Some of the highlights of the new tax law include the following:

For Individuals

Tax Rates and Brackets. TCJA provides seven tax brackets, with most rates being two to three points lower than the ones under present law (the top rate goes from 39.6 percent to 37 percent). The top rate kicks in at $600,000 of taxable income for joint filers, $300,000 for married taxpayers filing separately, and $400,000 for all other individual taxpayers.

Capital Gain Rates and Net Investment Income Tax. Tax rates on capital gains and the 3.8 percent net investment income tax (NIIT) are unchanged by TCJA.

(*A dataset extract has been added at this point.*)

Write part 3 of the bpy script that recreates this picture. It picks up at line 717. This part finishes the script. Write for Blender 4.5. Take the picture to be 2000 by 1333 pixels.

Personal Exemptions and Standard Deduction. TCJA repeals the personal exemption deductions, but nearly doubles the standard deduction amounts to $24,000 for joint filers and surviving spouses, $18,000 for heads of household, and $12,000 for single individuals and married filing separately (additional amounts for the elderly and blind are retained).

Passthrough Tax Break. TCJA creates a new 20 percent deduction for qualified business income from sole proprietorships, S corporations, partnerships, and LLCs taxed as partnerships. The deduction, which is available to both itemizers and nonitemizers, is claimed by individuals on their personal tax returns as a reduction to taxable income. The new tax break is subject to some complicated restrictions and limitations, but the rules that apply to individuals with taxable income at or below $157,500 ($315,000 for joint filers) are simpler and more permissive than the ones that apply above those thresholds.